Yeah, I think in practice, as drawn, the red wheels would simply jam up. And if they don't, the outer rim of the big wheel would not hold its place relative to the inner part. I dont see how the outer rim could be solid enough, relative to the inner hub, to do any useful job. The whole thing just breaks.

http://www.drgoulu.com/2005/12/29/eviteur-daxe/

The mine application seems to be a subset version. If that is the best example any one has of this design in practice it suggests that its not possible to build a working version of the whole thing. A mechanically weak proof of concept might be possible, but a solid use-able version seems to me to be impossible.

Might work if the outer rim is supported or guided on some way. I still think loading is a problem though.

I love to see some one try to build it....

I don't know if tightness has anything to do with it. As long as the passer cannot escape its enclosure, it would pass power, because it is being dragged by the inner spoke. The real problem is the amount of force being placed on the passer and the probably impact of routinely passing the shaft through at high velocities.
This is a really good analysis – I thought the design was simple at first, but now even the cable-passing-cable version linked in the wikipedia page looks liable to jam as teeth pass in and out of the top channel.
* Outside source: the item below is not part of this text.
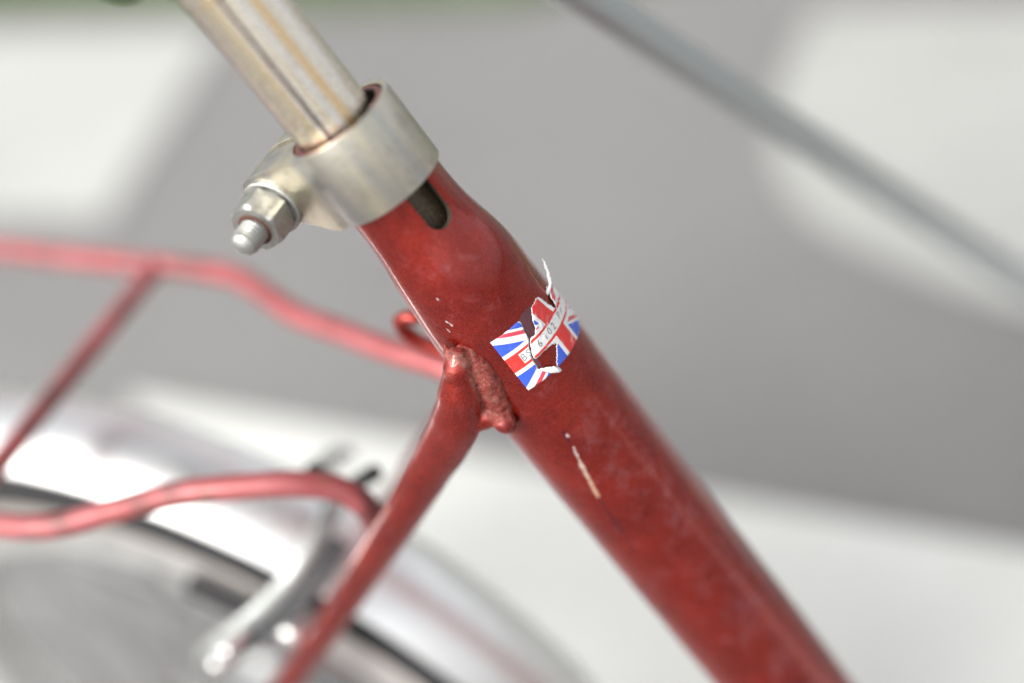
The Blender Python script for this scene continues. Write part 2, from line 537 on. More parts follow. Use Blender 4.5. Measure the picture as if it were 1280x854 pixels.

For something like this to even have a chance, it would probably need many more, thinner teeth than these diagrams illustrate.

EDIT: @analogwintermut I think this addresses your question.

So what happens when it's just used to pass through a cable(i.e. how it's mentioned by Feynman)and not transfer power?
In that situation the cable needs to be strong along its length but allow passing through orthogonally. Whereas a gear would need to be both strong and weak on the same axis.
I agree the implementation isn't sound, but there's nothing wrong with the concept of a shaft passer.

As an example of why it is conceptually feasible, remember that you could computationally (or mechanically) determine when a shaft is closing in and open a gap in that particular support at the right time, maintaining ability to pass torque through all other supports.